Do not ask me why I found this so completely and suddenly hilarious but I proceeded to spit the water. that I was drinking. all over his face. And all over G. And the couch. It was like the most epic Looney Tunes style spit-take of all time. Kyle sat there, his face dripping with my spit-water, a little shocked. And G was laughing. And I was mortified. Mortified and still choking and hacking up the water that had entered my lungs. I prayed for the earth to open up and swallow me whole.
And, as if God had given Kyle the personal mission of proving how good a guy he was and how terrible a guy SCP was, he just laughed and took the hand towel someone offered him. He didn’t make me feel bad. In fact, he seemed hell-bent on making sure I stopped feeling embarrassed as quickly as possible. “Hey, I needed a shower, anyway,” he said. Questions raced through my mind. Deep, thought-provoking questions like, Where has this guy come from and why were his eyes so green and what had I ever seen in SCP and was the Elephant Man story true and what would it be like to kiss him right now, in the middle of the party, by the fireplace? And then my phone buzzed.
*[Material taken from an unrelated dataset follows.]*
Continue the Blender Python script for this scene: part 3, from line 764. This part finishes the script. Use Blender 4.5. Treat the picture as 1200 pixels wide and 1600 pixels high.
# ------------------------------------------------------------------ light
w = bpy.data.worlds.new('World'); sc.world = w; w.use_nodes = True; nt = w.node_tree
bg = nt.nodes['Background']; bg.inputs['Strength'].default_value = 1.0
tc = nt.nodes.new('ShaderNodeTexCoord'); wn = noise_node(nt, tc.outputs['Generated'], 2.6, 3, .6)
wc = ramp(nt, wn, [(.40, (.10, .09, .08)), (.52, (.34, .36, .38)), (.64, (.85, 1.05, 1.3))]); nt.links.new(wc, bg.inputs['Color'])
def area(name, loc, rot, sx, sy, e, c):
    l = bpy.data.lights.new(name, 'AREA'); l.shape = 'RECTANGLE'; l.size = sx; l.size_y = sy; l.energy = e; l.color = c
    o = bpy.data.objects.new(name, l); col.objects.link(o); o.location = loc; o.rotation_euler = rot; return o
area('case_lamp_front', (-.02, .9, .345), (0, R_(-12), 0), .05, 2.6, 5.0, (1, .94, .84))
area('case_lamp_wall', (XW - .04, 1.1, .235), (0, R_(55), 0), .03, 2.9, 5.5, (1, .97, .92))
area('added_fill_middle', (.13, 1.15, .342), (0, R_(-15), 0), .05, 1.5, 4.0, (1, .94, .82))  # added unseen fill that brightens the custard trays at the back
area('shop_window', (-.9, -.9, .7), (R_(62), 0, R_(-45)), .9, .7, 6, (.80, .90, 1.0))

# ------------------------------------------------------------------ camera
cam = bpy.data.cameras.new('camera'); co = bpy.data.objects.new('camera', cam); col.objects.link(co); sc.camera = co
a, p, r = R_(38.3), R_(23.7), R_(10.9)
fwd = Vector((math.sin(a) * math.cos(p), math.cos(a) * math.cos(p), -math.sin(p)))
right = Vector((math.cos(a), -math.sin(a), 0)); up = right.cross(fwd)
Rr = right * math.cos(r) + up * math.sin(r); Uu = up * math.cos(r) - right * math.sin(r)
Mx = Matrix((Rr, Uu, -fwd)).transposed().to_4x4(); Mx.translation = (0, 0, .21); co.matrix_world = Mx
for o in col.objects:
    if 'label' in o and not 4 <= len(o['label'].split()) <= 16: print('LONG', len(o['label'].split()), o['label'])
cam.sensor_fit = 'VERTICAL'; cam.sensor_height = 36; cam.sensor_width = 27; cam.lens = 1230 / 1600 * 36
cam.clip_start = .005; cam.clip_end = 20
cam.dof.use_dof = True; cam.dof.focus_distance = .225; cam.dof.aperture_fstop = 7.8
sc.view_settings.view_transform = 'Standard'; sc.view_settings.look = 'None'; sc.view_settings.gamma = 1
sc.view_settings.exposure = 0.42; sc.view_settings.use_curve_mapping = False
It was Sir Cuckoo Pants. I looked at Kyle and then back at my phone. A short private phone call later, I was back next to Kyle.
“Was that your boyfriend?” he asked.
“He’s not my boyfriend,” I said. “He’s a jerk.”
The rest of the party was spent exchanging shy glances, the ends of our fingers almost touching on the sofa, and round after round of karaoke with the rest of the cast. Kyle gave me his hoodie to wear over my impractically thin clothes and at the end of the night, he traded shoes with me so that my feet wouldn’t be cold walking through the snow. He wore my pink ballet flats all the way to the car where he left me with a smile and a hug like the gentleman he was. On the way home, the sweatshirt still wrapped around me, my small thumbs fitting through the holes along the sleeve edges, I buried my nose in the soft gray fabric and wondered why it had taken me so long to tell the difference between a good guy and a bad guy. At home, I dug my hand into the pocket of the jacket and texted one final message before drifting off to sleep:
SCP, I don’t think this is working out. I’ve met someone else who treats me well and I’d like to see where it goes. I’d just like to be friends, if that’s okay.
Oh, if only it were that simple.
To Be Continued.
4 comments:
You made my day! I needed the next installment. Ugh, I had an SCP of my own who totally led me on in high school. And like a stupid little girl, I waited and waited for him until when he did come around, he broke what was left of my heart. I thought I had loved him. It wasn't until I met Rob a few years after that I realized that it wasn't even close to the real thing.
I love that Kyle switched shoes with you! Your story melts my heart...I wish I could get to meet the two of you one day (hopefully)! Kyle just sounds like such a gem.
WHY AM I CRYING?! TELL ME, ELIZABETH! Oh gosh this is too sweet for words :)
The flashes totally make it feel like I'm watching a movie. I can see everything! I can't believe he actually wore your pink shoes. My opinion of him just keeps going up. :)
Lovely. But I swear you must be having fun keeping us all hanging on the edges ;) . I feel like I'm watching the whole thing happen in front of my eyes, even though we are from such different countries and cultures. Wishing you both even more happiness, S.